Through him, he met an array of artists and influential
people who took him on travels around the world and showed
him a life of culture and sophistication.
When he was brought
in for questioning in 1935 on suspicion of violating Paragraph
175, Albrecht declared, "Everybody knows I'm a homosexual."
He was sentenced to three years in prison at Nürnberg
which he describes as a monastic life of study and thought.

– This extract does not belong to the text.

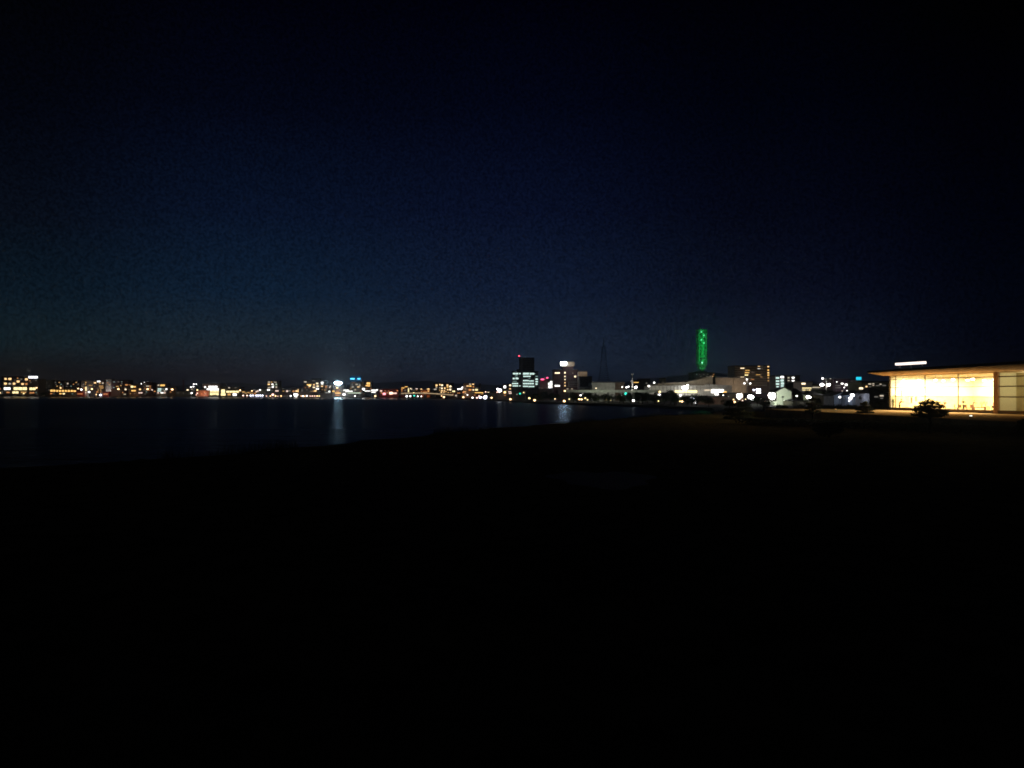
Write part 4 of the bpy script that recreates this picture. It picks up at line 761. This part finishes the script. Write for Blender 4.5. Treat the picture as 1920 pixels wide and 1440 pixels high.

When released to his home town, he found all the men were
gone, either to the army or to prison. Surrounded
by women, he decided to join the German army -- because
"that's where all the men were!" Throughout
the years, he has been an avid photographer of himself and
others.
Born
in 1909 to an educated, Jewish family in Berlin, Annette
discovered her lesbian identity when she was ten: "We had
to write a composition about how we imagined our later life
would be, and I wrote: I want to live in the country
with an elderly girlfriend and have a lot of animals. I
don't want to get married and I don't want to have children,
but I'll write." In the 1920s, Annette was active in
lesbian cultural life in Berlin, spending time in women's
clubs and occasionally writing poetry and short stories
for a lesbian journal. As the Nazis gained power, Annette
managed to emigrate to England, with the help of an older
woman she had met at a bar and whom she had a crush on.
She later learned that her parents had been killed at Auschwitz.
She eventually settled in the English countryside with her
lover of many years, and wrote poetry.